We have to learn how to live our life in Christ, just as we had to learn how to live our life in the world, and part of what we have to learn is that we must trust a different way of learning. The spiritual life lacks the ‘signposting’ of reward and disapproval we grow to trust for our life in the world, instead, with practice we will come to trust the quiet inner guidance of the Spirit. Our faith is not some-thing that can be smaller or larger in size, and we shouldn’t pursue it to be rewarded in any conventional sense. Faith is our own fullness of living, the fullness of our own is-ness, it is something we come into, and it takes attention, cultivation, and practice. So, how do we know if we’re doing it right?
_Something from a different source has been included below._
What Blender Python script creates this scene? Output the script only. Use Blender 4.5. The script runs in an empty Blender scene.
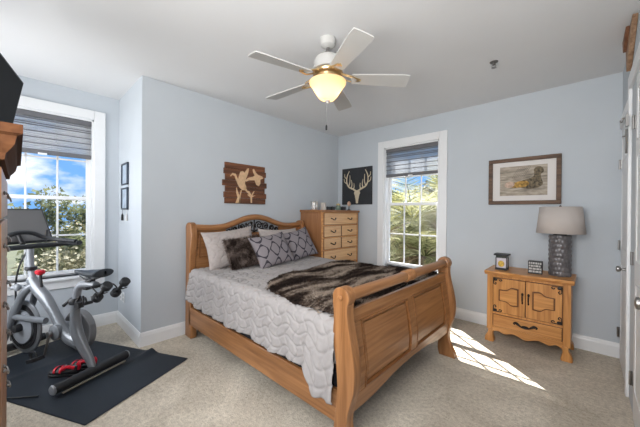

In his letter to the Galatians, Paul says that the fruits of the Spirit are: Love, joy, peace, patience, kindness, goodness, faithfulness, gentleness, and self-control; and when these arise in life, arise without effort, without force, without thought even, I think we can be confident we’re on the right path. Looking to the ancients, the mystics and martyrs, the prophets and the great teachers of faith, there’s also courage, courage that has them able to set fear aside in the pursuit of justice, to risk, risk even their own life rather than compromise.
Think of the change we could bring to this world if we were all mature in the Spirit!
This interior guide, the guidance of the Spirit, is different for each of us, it’s something we each must learn for ourselves, in the context of our own unique lives, if we’re to actually follow Jesus’ Way. Everything we need for this is already within us, we don’t need more than we already have, we don’t need to be more than we already are, but we do need to learn the Way, and keep learning,
we need to take our practice seriously, be committed to this path, committed to keep practicing, until this world is healed, until there is lasting peace, until there is justice for all. This is the work of our whole life; and here, the spirituality of the Episcopal church and the life and mission of this parish is both our school and our practice space; and our reward is no quick hit of dopamine, but freedom and fullness of life, and this, surely, is the greatest reward of all.